··· AVAILABLE DATA

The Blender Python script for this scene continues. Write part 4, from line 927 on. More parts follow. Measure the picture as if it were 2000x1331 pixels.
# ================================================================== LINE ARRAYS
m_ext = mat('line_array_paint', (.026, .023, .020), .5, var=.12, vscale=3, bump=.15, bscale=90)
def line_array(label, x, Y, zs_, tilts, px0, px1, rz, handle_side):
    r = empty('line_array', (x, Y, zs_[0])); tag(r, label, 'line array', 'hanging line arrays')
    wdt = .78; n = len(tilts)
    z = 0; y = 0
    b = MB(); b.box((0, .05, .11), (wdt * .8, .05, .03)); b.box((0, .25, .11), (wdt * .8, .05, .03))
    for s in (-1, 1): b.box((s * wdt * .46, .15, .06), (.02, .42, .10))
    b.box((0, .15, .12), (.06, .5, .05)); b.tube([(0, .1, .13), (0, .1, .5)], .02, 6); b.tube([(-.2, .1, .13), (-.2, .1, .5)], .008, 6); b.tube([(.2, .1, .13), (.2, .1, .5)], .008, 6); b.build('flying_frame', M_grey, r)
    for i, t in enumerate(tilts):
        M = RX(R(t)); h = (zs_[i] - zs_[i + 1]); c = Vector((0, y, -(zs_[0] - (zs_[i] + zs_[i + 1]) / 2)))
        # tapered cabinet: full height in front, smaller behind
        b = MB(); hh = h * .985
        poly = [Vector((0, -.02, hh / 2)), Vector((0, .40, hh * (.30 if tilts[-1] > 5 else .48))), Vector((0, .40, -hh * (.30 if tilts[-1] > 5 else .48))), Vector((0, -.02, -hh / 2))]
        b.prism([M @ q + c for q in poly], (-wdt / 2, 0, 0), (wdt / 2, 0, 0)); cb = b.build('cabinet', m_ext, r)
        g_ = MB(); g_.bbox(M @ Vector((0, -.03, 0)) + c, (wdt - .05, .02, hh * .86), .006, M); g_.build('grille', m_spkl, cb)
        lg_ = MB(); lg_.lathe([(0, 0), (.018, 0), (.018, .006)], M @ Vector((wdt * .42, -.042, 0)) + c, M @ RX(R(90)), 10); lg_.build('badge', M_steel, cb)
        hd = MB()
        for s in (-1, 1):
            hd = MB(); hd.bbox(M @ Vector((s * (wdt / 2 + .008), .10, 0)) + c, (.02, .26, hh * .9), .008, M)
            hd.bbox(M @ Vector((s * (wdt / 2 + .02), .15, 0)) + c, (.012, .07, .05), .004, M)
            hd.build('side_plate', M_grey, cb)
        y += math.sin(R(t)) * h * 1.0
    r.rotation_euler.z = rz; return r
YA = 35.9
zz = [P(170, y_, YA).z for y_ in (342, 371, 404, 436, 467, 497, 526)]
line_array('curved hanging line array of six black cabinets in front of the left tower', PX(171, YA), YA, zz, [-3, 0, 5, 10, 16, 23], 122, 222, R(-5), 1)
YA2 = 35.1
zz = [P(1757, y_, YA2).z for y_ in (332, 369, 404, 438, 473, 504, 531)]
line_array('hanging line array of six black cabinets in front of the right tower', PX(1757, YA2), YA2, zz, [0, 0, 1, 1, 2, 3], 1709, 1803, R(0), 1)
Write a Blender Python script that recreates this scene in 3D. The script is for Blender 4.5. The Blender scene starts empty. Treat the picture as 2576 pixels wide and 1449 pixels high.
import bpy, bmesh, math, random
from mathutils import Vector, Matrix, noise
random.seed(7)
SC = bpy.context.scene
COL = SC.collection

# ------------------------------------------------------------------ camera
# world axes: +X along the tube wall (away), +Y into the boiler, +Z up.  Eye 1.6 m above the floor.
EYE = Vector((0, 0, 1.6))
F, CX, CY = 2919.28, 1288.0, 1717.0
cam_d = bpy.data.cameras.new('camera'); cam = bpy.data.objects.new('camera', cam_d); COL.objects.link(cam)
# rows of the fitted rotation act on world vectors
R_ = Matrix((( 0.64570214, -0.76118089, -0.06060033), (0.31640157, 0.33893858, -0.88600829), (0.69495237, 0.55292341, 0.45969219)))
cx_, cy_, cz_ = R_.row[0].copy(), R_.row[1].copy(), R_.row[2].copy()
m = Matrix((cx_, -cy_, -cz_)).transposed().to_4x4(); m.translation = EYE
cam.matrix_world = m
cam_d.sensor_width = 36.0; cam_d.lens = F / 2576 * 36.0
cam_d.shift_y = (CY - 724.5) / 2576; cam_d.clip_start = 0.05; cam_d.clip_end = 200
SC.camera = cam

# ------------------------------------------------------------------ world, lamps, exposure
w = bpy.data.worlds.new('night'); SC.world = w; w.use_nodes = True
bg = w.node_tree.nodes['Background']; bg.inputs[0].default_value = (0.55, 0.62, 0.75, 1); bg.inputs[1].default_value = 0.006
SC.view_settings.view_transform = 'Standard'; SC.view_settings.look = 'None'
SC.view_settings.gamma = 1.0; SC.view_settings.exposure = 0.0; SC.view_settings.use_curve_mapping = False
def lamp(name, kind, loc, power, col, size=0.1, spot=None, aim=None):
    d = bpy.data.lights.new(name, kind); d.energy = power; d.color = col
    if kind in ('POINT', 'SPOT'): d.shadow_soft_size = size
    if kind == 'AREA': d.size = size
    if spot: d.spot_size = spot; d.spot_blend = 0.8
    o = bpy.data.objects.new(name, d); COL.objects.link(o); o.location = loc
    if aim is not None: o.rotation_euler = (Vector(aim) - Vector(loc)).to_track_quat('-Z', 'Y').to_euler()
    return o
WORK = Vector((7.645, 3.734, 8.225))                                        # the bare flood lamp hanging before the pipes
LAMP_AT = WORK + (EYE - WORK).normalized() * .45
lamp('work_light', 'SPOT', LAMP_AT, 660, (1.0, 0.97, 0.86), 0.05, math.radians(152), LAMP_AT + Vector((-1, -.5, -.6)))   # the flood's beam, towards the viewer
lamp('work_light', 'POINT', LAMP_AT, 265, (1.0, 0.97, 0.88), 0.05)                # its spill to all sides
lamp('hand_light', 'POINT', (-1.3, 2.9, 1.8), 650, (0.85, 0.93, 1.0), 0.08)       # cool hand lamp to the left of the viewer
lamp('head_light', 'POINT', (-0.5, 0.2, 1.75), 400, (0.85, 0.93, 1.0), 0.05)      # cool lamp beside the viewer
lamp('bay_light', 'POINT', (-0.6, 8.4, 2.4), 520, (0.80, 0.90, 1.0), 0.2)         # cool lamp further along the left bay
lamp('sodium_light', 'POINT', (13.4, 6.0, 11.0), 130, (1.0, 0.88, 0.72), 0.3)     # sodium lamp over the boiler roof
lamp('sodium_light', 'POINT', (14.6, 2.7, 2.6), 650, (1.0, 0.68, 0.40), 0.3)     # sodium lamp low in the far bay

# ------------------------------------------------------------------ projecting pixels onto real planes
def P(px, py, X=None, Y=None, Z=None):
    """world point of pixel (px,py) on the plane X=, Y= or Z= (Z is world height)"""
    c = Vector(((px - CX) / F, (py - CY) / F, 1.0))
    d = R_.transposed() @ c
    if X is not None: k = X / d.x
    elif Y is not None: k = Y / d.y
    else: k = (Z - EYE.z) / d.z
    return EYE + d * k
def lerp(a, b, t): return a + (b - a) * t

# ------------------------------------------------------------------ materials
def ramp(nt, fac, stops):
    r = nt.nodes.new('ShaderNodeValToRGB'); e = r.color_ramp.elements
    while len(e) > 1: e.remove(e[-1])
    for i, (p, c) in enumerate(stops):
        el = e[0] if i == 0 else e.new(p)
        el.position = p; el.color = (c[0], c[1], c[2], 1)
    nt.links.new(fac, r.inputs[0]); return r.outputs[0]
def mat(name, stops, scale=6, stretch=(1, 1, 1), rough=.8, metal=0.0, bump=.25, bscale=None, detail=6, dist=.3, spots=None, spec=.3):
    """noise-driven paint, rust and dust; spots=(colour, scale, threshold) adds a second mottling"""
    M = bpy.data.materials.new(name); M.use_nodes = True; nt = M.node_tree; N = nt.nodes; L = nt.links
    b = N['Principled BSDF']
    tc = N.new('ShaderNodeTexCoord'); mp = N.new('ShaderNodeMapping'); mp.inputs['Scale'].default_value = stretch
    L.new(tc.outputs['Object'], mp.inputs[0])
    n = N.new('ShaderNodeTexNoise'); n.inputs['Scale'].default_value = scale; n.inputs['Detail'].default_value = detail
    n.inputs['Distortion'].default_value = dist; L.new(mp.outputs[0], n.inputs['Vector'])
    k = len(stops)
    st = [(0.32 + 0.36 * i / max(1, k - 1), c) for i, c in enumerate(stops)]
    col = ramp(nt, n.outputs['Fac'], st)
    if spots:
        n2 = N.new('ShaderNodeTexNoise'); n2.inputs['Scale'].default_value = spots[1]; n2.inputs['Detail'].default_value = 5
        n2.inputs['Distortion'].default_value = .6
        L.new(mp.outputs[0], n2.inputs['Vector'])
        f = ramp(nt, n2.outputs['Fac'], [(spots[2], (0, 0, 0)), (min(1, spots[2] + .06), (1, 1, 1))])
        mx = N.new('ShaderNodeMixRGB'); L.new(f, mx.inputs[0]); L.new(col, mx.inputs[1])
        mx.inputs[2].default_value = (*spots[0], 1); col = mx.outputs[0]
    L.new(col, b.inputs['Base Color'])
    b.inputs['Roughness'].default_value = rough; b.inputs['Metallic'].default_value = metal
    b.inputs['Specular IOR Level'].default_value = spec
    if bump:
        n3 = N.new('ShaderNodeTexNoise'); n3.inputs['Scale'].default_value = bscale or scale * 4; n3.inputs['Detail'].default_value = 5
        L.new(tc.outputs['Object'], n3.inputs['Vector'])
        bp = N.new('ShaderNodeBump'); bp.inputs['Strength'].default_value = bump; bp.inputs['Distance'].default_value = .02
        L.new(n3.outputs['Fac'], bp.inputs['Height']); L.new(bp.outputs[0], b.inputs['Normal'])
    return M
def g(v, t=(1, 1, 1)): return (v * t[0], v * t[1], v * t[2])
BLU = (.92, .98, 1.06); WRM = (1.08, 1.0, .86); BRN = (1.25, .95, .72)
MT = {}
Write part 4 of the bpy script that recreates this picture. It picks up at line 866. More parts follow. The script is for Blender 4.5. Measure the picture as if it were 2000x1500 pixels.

······

- TASK PROMPT: Start at the line with "Write a Blender" and stop after the line with "COL = SC.collection". Repeat exactly the lines in that range.

- TASK OUTPUT:
Write a Blender Python script that recreates this scene in 3D. The script is for Blender 4.5. The Blender scene starts empty. Treat the picture as 2576 pixels wide and 1449 pixels high.
import bpy, bmesh, math, random
from mathutils import Vector, Matrix, noise
random.seed(7)
SC = bpy.context.scene
COL = SC.collection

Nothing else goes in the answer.